The divers are looking for a giant metal coupling, or “collar,” which used to be wrapped around the pipe. It weighs about a ton and gave way when the main burst on Saturday. Investigators believe it is the key to figuring out what went wrong.

A worker inspects the water main on Sunday in Weston that failed on Saturday, sending millions of gallons of water into the Charles River. (AP)

Massachusetts Water Resources Authority emergency preparedness director David Gilmartin says a contractor will begin dredging portions of the river Wednesday.

“It washed a lot of gravel into the river, so we’ll be pulling a lot of that material out of there to look underneath the silt,” Gilmartin said.

For a conversation about what investigators could find, WBUR turned to David Sykora, principal engineer for the Natick office of Exponent Failure Analysis Associates, a global firm that figures out how and why things crack and break.

Sykora said that the metal collar probably bears evidence of the story of Saturday’s failure — but it could have any number of endings. “If it’s a bolt, for instance, we’ll be looking to see if the bolt was corroded in any way, or if the materials that were used to create the bolt were the proper materials.”

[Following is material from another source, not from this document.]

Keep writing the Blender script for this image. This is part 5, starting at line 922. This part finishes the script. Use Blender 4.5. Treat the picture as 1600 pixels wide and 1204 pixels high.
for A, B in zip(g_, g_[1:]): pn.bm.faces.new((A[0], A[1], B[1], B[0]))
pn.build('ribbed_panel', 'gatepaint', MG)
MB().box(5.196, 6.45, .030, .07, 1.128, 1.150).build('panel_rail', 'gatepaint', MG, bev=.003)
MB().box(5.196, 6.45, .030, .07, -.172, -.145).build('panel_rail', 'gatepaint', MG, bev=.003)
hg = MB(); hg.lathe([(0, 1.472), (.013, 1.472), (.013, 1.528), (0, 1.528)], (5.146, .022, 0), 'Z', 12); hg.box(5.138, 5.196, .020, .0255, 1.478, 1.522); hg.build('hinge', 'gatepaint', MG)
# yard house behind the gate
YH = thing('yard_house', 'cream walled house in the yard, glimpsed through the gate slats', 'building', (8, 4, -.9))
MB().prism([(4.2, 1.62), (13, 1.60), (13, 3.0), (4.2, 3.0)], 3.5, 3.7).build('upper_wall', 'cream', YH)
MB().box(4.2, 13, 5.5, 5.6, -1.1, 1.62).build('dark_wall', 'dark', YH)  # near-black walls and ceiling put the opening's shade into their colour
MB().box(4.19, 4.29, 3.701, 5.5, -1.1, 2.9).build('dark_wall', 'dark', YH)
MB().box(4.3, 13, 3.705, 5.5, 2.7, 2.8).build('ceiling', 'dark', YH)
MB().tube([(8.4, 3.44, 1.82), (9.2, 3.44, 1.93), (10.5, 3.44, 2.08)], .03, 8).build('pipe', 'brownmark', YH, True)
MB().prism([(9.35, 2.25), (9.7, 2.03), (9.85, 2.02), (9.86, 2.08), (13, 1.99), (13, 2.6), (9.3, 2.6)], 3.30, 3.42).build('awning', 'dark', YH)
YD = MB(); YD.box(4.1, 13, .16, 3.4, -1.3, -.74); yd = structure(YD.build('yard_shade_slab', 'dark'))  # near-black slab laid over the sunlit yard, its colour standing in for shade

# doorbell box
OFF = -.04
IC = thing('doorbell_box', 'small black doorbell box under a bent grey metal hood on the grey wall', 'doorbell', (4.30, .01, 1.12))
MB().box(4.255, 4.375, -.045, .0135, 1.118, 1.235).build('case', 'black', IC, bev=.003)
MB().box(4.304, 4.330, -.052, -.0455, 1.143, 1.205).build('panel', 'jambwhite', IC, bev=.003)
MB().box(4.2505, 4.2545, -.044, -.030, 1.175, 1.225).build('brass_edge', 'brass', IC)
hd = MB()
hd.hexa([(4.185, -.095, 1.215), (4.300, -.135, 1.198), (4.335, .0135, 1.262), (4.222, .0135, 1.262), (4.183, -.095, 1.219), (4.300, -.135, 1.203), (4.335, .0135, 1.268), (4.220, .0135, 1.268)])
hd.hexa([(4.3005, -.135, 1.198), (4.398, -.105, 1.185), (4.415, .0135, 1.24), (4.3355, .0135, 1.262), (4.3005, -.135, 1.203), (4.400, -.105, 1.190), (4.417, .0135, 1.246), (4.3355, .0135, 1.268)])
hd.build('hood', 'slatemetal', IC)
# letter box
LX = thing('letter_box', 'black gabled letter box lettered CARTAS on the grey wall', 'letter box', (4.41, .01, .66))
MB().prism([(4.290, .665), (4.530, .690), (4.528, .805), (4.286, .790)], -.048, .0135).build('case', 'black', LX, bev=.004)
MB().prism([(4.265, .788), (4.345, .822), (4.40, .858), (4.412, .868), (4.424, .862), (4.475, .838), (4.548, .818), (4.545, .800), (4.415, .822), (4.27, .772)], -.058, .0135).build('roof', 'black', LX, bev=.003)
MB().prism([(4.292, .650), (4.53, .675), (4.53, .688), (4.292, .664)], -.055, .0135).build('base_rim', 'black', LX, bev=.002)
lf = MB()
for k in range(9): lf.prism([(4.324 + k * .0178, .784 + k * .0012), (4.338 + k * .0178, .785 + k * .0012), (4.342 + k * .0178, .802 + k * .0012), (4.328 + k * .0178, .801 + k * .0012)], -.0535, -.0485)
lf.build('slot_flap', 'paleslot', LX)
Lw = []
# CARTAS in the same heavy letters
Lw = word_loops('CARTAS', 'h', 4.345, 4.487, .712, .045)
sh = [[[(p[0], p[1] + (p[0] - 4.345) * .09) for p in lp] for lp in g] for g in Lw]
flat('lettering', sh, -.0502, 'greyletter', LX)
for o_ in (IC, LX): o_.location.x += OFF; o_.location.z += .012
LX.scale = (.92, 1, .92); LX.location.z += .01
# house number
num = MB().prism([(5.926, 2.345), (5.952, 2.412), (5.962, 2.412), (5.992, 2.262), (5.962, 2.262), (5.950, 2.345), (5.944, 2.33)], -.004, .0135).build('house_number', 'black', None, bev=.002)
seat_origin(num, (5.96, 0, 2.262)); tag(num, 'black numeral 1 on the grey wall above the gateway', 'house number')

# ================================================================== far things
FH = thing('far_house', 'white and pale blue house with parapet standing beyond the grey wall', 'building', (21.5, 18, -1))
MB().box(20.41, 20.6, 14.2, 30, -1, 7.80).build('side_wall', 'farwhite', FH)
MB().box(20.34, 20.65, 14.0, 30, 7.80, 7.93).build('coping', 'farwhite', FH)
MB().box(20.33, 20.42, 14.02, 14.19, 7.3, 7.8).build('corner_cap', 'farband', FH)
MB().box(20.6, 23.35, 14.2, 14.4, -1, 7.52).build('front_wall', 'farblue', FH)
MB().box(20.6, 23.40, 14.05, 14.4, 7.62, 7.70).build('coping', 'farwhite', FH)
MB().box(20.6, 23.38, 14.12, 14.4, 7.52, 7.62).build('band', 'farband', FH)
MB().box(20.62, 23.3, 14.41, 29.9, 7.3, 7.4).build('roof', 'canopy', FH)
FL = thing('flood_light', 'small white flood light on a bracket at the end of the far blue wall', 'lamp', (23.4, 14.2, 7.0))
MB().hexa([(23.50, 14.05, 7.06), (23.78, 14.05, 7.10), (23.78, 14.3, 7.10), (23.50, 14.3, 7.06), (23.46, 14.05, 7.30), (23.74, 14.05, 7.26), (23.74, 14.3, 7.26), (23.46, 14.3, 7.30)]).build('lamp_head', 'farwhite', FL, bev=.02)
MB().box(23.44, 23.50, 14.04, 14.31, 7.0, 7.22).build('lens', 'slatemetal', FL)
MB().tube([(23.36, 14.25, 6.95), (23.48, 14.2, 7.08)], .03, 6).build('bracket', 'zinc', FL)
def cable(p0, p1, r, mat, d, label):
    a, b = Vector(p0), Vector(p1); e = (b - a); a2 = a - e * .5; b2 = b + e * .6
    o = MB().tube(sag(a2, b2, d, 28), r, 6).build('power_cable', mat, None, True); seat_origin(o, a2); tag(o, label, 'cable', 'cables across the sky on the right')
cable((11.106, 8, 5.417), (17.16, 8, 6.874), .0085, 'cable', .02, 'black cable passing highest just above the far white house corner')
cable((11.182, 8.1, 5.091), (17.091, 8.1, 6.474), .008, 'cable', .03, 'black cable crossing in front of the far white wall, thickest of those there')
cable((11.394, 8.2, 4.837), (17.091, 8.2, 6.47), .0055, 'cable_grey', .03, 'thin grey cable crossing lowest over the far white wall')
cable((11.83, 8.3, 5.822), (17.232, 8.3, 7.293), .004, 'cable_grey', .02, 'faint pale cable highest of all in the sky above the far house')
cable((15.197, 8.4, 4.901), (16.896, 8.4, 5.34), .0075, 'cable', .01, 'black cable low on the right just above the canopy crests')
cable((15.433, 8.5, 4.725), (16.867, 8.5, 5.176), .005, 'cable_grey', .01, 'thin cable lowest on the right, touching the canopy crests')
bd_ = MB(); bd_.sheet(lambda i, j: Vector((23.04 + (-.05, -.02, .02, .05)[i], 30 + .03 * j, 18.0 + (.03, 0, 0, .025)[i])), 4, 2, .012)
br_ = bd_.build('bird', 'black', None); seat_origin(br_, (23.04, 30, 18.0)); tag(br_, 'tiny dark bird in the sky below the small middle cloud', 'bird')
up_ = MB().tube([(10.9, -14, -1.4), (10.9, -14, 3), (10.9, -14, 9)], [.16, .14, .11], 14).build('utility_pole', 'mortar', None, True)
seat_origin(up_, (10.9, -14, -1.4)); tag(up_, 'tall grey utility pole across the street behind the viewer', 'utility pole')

Part of the mystery of this pipe break, said Sykora, is the fact that the pipe in question was only seven years old. “Typically, when you’re dealing with newer materials, they have not been in the ground long enough to have corroded or deteriorated or aged,” Sykora said.

Sykora said it is often a diverse range of experts dispatched to figure out problems like this one — including mechanical engineers, geologists and material scientists. “You don’t know in advance just what you’re going to learn,” Sykora said.

Even if they don’t find the collar, investigators may still come up with an explanation for last weekend’s failure. For one thing, they already have the rubber gasket involved in the explosion, which wrapped itself around a telephone poll as water gushed out of the pipe.

“Because this was such a large failure and impacted so many people in the Boston area, there will be an important focus on trying to understand why this occurred,” Sykora said.